_Task prompt_:
Restate the entire listing word for word.

* * * *

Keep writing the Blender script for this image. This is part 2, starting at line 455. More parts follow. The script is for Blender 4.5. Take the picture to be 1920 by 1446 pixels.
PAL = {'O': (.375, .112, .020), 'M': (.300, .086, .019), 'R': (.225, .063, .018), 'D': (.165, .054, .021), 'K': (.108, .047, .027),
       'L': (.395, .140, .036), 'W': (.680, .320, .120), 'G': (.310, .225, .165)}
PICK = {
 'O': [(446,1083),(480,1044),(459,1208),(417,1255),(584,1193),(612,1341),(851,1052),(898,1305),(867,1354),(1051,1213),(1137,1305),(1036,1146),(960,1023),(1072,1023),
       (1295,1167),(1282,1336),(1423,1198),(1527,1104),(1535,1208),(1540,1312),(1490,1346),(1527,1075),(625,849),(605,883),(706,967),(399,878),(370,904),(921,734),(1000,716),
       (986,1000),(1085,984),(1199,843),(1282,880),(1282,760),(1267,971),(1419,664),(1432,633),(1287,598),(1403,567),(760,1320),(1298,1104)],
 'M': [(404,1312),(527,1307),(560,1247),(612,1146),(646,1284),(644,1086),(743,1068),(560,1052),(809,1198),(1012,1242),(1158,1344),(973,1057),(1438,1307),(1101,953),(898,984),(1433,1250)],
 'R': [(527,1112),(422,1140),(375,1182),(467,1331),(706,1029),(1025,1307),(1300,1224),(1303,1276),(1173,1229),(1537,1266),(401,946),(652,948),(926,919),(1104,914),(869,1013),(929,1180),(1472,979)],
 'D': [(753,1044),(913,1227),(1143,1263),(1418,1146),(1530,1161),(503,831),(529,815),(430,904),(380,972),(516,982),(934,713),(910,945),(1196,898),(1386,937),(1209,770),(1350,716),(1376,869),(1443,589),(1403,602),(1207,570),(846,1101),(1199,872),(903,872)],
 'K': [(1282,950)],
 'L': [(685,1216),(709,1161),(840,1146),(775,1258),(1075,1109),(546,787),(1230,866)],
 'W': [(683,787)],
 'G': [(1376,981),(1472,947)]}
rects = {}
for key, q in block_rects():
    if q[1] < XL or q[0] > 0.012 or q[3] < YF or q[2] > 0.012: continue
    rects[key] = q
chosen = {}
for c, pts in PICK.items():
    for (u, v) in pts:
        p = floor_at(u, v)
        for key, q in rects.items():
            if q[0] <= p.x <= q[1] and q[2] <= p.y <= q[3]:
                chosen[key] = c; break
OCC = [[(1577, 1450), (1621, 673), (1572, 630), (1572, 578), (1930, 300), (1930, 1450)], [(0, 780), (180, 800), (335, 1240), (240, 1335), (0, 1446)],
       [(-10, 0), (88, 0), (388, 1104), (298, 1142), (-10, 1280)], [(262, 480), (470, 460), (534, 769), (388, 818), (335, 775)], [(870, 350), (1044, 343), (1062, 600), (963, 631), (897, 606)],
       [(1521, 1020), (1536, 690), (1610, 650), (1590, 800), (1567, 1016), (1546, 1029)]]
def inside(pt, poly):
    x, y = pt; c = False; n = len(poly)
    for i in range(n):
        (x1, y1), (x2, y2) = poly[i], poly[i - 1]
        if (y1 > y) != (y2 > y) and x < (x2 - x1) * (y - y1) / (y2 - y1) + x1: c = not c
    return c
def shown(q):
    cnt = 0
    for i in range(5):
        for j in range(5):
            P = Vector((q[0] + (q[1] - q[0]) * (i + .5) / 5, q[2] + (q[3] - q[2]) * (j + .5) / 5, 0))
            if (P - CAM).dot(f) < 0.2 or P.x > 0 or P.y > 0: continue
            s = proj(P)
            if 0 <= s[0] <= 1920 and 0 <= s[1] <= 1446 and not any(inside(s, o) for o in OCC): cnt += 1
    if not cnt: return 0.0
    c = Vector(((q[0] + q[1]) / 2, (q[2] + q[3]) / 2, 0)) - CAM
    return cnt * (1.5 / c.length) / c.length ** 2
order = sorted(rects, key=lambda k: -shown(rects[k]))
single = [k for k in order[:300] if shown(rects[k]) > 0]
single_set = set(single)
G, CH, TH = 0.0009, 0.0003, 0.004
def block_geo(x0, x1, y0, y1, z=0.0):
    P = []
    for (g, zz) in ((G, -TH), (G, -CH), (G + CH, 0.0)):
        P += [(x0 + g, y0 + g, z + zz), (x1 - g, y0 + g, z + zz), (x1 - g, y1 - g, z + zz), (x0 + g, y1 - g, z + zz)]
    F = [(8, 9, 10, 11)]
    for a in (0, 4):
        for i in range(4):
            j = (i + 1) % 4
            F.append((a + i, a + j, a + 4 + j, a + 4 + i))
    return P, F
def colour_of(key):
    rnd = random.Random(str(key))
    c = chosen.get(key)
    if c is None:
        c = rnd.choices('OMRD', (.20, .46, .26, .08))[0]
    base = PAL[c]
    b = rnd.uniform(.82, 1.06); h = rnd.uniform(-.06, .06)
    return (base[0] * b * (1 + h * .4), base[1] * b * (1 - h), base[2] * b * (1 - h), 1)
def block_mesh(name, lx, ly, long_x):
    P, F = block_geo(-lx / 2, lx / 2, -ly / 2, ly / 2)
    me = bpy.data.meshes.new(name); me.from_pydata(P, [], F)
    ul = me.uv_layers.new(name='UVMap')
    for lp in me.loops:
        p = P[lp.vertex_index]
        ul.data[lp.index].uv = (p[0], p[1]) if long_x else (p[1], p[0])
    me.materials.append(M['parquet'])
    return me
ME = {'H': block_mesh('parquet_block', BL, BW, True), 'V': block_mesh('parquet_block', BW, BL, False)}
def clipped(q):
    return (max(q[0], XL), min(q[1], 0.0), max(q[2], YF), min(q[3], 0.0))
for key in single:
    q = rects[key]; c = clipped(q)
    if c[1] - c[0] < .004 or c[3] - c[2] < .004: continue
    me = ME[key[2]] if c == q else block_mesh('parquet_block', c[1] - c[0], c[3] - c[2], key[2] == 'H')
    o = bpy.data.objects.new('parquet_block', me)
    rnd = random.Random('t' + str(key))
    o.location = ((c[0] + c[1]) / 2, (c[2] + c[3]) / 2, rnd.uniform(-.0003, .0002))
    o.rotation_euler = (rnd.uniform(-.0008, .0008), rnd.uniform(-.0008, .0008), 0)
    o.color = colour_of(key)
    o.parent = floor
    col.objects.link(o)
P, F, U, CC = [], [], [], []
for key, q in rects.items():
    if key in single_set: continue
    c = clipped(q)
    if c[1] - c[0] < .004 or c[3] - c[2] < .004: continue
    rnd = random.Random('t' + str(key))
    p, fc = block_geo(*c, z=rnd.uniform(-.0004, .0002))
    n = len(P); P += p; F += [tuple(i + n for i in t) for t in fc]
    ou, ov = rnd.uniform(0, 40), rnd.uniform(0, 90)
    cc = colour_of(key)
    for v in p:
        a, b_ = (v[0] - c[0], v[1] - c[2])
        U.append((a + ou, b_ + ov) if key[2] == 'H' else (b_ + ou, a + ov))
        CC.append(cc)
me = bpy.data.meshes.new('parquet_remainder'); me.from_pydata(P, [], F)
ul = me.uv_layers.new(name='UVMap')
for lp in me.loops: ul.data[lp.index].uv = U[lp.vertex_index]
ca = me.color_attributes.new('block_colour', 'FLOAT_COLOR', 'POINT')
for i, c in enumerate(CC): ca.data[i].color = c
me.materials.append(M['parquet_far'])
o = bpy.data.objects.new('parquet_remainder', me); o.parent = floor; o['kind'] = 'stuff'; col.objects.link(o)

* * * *

_Complete output_:
Keep writing the Blender script for this image. This is part 2, starting at line 455. More parts follow. The script is for Blender 4.5. Take the picture to be 1920 by 1446 pixels.
PAL = {'O': (.375, .112, .020), 'M': (.300, .086, .019), 'R': (.225, .063, .018), 'D': (.165, .054, .021), 'K': (.108, .047, .027),
       'L': (.395, .140, .036), 'W': (.680, .320, .120), 'G': (.310, .225, .165)}
PICK = {
 'O': [(446,1083),(480,1044),(459,1208),(417,1255),(584,1193),(612,1341),(851,1052),(898,1305),(867,1354),(1051,1213),(1137,1305),(1036,1146),(960,1023),(1072,1023),
       (1295,1167),(1282,1336),(1423,1198),(1527,1104),(1535,1208),(1540,1312),(1490,1346),(1527,1075),(625,849),(605,883),(706,967),(399,878),(370,904),(921,734),(1000,716),
       (986,1000),(1085,984),(1199,843),(1282,880),(1282,760),(1267,971),(1419,664),(1432,633),(1287,598),(1403,567),(760,1320),(1298,1104)],
 'M': [(404,1312),(527,1307),(560,1247),(612,1146),(646,1284),(644,1086),(743,1068),(560,1052),(809,1198),(1012,1242),(1158,1344),(973,1057),(1438,1307),(1101,953),(898,984),(1433,1250)],
 'R': [(527,1112),(422,1140),(375,1182),(467,1331),(706,1029),(1025,1307),(1300,1224),(1303,1276),(1173,1229),(1537,1266),(401,946),(652,948),(926,919),(1104,914),(869,1013),(929,1180),(1472,979)],
 'D': [(753,1044),(913,1227),(1143,1263),(1418,1146),(1530,1161),(503,831),(529,815),(430,904),(380,972),(516,982),(934,713),(910,945),(1196,898),(1386,937),(1209,770),(1350,716),(1376,869),(1443,589),(1403,602),(1207,570),(846,1101),(1199,872),(903,872)],
 'K': [(1282,950)],
 'L': [(685,1216),(709,1161),(840,1146),(775,1258),(1075,1109),(546,787),(1230,866)],
 'W': [(683,787)],
 'G': [(1376,981),(1472,947)]}
rects = {}
for key, q in block_rects():
    if q[1] < XL or q[0] > 0.012 or q[3] < YF or q[2] > 0.012: continue
    rects[key] = q
chosen = {}
for c, pts in PICK.items():
    for (u, v) in pts:
        p = floor_at(u, v)
        for key, q in rects.items():
            if q[0] <= p.x <= q[1] and q[2] <= p.y <= q[3]:
                chosen[key] = c; break
OCC = [[(1577, 1450), (1621, 673), (1572, 630), (1572, 578), (1930, 300), (1930, 1450)], [(0, 780), (180, 800), (335, 1240), (240, 1335), (0, 1446)],
       [(-10, 0), (88, 0), (388, 1104), (298, 1142), (-10, 1280)], [(262, 480), (470, 460), (534, 769), (388, 818), (335, 775)], [(870, 350), (1044, 343), (1062, 600), (963, 631), (897, 606)],
       [(1521, 1020), (1536, 690), (1610, 650), (1590, 800), (1567, 1016), (1546, 1029)]]
def inside(pt, poly):
    x, y = pt; c = False; n = len(poly)
    for i in range(n):
        (x1, y1), (x2, y2) = poly[i], poly[i - 1]
        if (y1 > y) != (y2 > y) and x < (x2 - x1) * (y - y1) / (y2 - y1) + x1: c = not c
    return c
def shown(q):
    cnt = 0
    for i in range(5):
        for j in range(5):
            P = Vector((q[0] + (q[1] - q[0]) * (i + .5) / 5, q[2] + (q[3] - q[2]) * (j + .5) / 5, 0))
            if (P - CAM).dot(f) < 0.2 or P.x > 0 or P.y > 0: continue
            s = proj(P)
            if 0 <= s[0] <= 1920 and 0 <= s[1] <= 1446 and not any(inside(s, o) for o in OCC): cnt += 1
    if not cnt: return 0.0
    c = Vector(((q[0] + q[1]) / 2, (q[2] + q[3]) / 2, 0)) - CAM
    return cnt * (1.5 / c.length) / c.length ** 2
order = sorted(rects, key=lambda k: -shown(rects[k]))
single = [k for k in order[:300] if shown(rects[k]) > 0]
single_set = set(single)
G, CH, TH = 0.0009, 0.0003, 0.004
def block_geo(x0, x1, y0, y1, z=0.0):
    P = []
    for (g, zz) in ((G, -TH), (G, -CH), (G + CH, 0.0)):
        P += [(x0 + g, y0 + g, z + zz), (x1 - g, y0 + g, z + zz), (x1 - g, y1 - g, z + zz), (x0 + g, y1 - g, z + zz)]
    F = [(8, 9, 10, 11)]
    for a in (0, 4):
        for i in range(4):
            j = (i + 1) % 4
            F.append((a + i, a + j, a + 4 + j, a + 4 + i))
    return P, F
def colour_of(key):
    rnd = random.Random(str(key))
    c = chosen.get(key)
    if c is None:
        c = rnd.choices('OMRD', (.20, .46, .26, .08))[0]
    base = PAL[c]
    b = rnd.uniform(.82, 1.06); h = rnd.uniform(-.06, .06)
    return (base[0] * b * (1 + h * .4), base[1] * b * (1 - h), base[2] * b * (1 - h), 1)
def block_mesh(name, lx, ly, long_x):
    P, F = block_geo(-lx / 2, lx / 2, -ly / 2, ly / 2)
    me = bpy.data.meshes.new(name); me.from_pydata(P, [], F)
    ul = me.uv_layers.new(name='UVMap')
    for lp in me.loops:
        p = P[lp.vertex_index]
        ul.data[lp.index].uv = (p[0], p[1]) if long_x else (p[1], p[0])
    me.materials.append(M['parquet'])
    return me
ME = {'H': block_mesh('parquet_block', BL, BW, True), 'V': block_mesh('parquet_block', BW, BL, False)}
def clipped(q):
    return (max(q[0], XL), min(q[1], 0.0), max(q[2], YF), min(q[3], 0.0))
for key in single:
    q = rects[key]; c = clipped(q)
    if c[1] - c[0] < .004 or c[3] - c[2] < .004: continue
    me = ME[key[2]] if c == q else block_mesh('parquet_block', c[1] - c[0], c[3] - c[2], key[2] == 'H')
    o = bpy.data.objects.new('parquet_block', me)
    rnd = random.Random('t' + str(key))
    o.location = ((c[0] + c[1]) / 2, (c[2] + c[3]) / 2, rnd.uniform(-.0003, .0002))
    o.rotation_euler = (rnd.uniform(-.0008, .0008), rnd.uniform(-.0008, .0008), 0)
    o.color = colour_of(key)
    o.parent = floor
    col.objects.link(o)
P, F, U, CC = [], [], [], []
for key, q in rects.items():
    if key in single_set: continue
    c = clipped(q)
    if c[1] - c[0] < .004 or c[3] - c[2] < .004: continue
    rnd = random.Random('t' + str(key))
    p, fc = block_geo(*c, z=rnd.uniform(-.0004, .0002))
    n = len(P); P += p; F += [tuple(i + n for i in t) for t in fc]
    ou, ov = rnd.uniform(0, 40), rnd.uniform(0, 90)
    cc = colour_of(key)
    for v in p:
        a, b_ = (v[0] - c[0], v[1] - c[2])
        U.append((a + ou, b_ + ov) if key[2] == 'H' else (b_ + ou, a + ov))
        CC.append(cc)
me = bpy.data.meshes.new('parquet_remainder'); me.from_pydata(P, [], F)
ul = me.uv_layers.new(name='UVMap')
for lp in me.loops: ul.data[lp.index].uv = U[lp.vertex_index]
ca = me.color_attributes.new('block_colour', 'FLOAT_COLOR', 'POINT')
for i, c in enumerate(CC): ca.data[i].color = c
me.materials.append(M['parquet_far'])
o = bpy.data.objects.new('parquet_remainder', me); o.parent = floor; o['kind'] = 'stuff'; col.objects.link(o)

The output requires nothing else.